The maritime aspect of the trade was dominated by the Austronesian peoples in Southeast Asia, namely the ancient Indonesian sailors who established routes from Southeast Asia to Sri Lanka and India (and later China) by 1500 BC. These goods were then transported by land toward the Mediterranean and the Greco-Roman world via the incense route and the Roman–India routes by Indian and Persian traders. The Austronesian maritime trade lanes later expanded into the Middle East and eastern Africa by the 1st millennium AD, resulting in the Austronesian colonization of Madagascar.

Within specific regions, the Kingdom of Axum (5th century BC – 11th century AD) had pioneered the Red Sea route before the 1st century AD. During the first millennium AD, Ethiopians became the maritime trading power of the Red Sea. By this period, trade routes existed from Sri Lanka (the Roman Taprobane) and India, which had acquired maritime technology from early Austronesian contact. By the mid-7th century AD, after the rise of Islam, Arab traders started plying these maritime routes and dominated the western Indian Ocean maritime routes.[citation needed]

Arab traders eventually took over conveying goods via the Levant and Venetian merchants to Europe until the rise of the Seljuk Turks in 1090. Later the Ottoman Turks held the route again by 1453 respectively. Overland routes helped the spice trade initially, but maritime trade routes led to tremendous growth in commercial activities to Europe. [citation needed]

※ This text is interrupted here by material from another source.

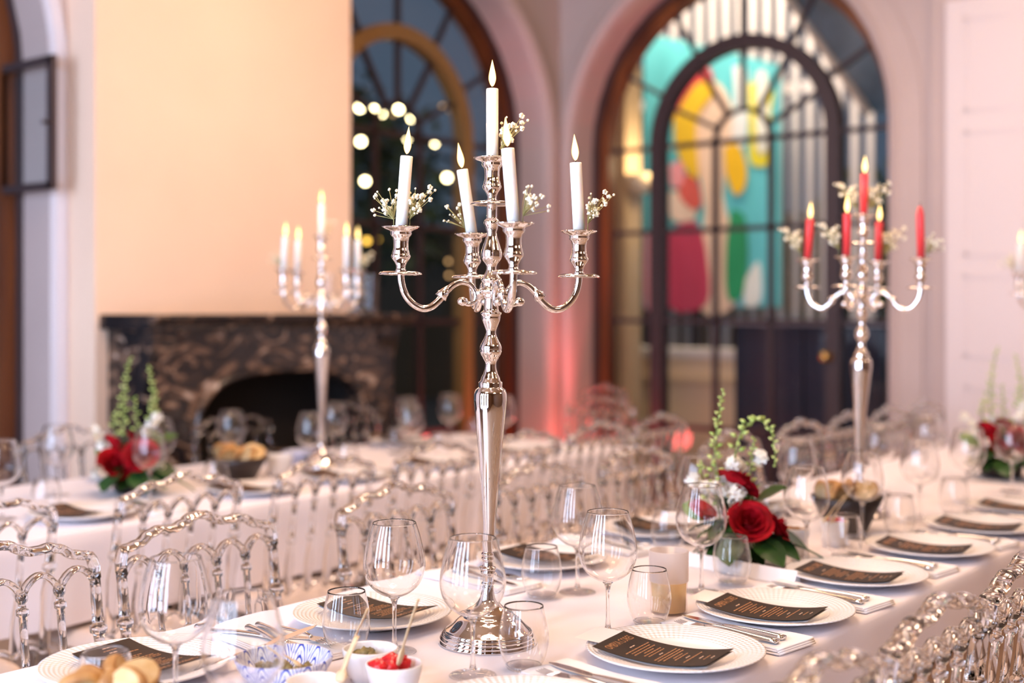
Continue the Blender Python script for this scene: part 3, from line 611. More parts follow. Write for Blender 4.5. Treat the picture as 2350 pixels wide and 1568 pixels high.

The trade was changed by the Crusades and later the European Age of Discovery, during which the spice trade, particularly in black pepper, became an influential activity for European traders. From the 11th to the 15th centuries, the Italian maritime republics of Venice and Genoa monopolized the trade between Europe and Asia. The Cape Route from Europe to the Indian Ocean via the Cape of Good Hope was pioneered by the Portuguese explorer navigator Vasco da Gama in 1498, resulting in new maritime routes for trade.

This trade, which drove world trade from the end of the Middle Ages well into the Renaissance, ushered in an age of European domination in the East. Channels such as the Bay of Bengal served as bridges for cultural and commercial exchanges between diverse cultures as nations struggled to gain control of the trade along the many spice routes. In 1571 the Spanish opened the first trans-Pacific route between its territories of the Philippines and Mexico, served by the Manila Galleon. This trade route lasted until 1815. The Portuguese trade routes were mainly restricted and limited by the use of ancient routes, ports, and nations that were difficult to dominate. The Dutch were later able to bypass many of these problems by pioneering a direct ocean route from the Cape of Good Hope to the Sunda Strait in Indonesia.

People in the Indian Ocean and Island Southeast Asia traded in spices, obsidian, seashells, gemstones and other high-value materials as early as the 10th millennium BC. The first to mention the trade in historical periods are the ancient Egyptians. In the 3rd millennium BC, they traded with the Land of Punt, which is believed to have been situated in an area encompassing northern Somalia, Djibouti, Eritrea and the Red Sea coast of Sudan.

The spice trade was initially associated with overland routes, but maritime routes proved to be the factor that helped the trade grow. The first true maritime trade network in the Indian Ocean was by the Austronesian peoples of Maritime Southeast Asia. They established trade routes with South India and Sri Lanka from around 1500 BC to 600 BC, ushering an exchange of material culture (like catamarans, outrigger boats, lashed-lug boats, sewn boats, and sampans) and cultigens (like coconuts, sandalwood, bananas, and sugarcane), as well as spices endemic to the Maluku Islands (cloves and nutmeg). It also connected the material cultures of India and China later on via the Maritime Silk Road. Ethnic groups in Indonesia in particular were trading in spices (mainly cinnamon and cassia) with East Africa using catamaran and outrigger boats and sailing with the help of the westerlies in the Indian Ocean. This trade network expanded to reach as far as Africa and the Arabian Peninsula, resulting in the Austronesian colonization of Madagascar by the first half of the first millennium AD. It continued into historic times, later becoming the Maritime Silk Road.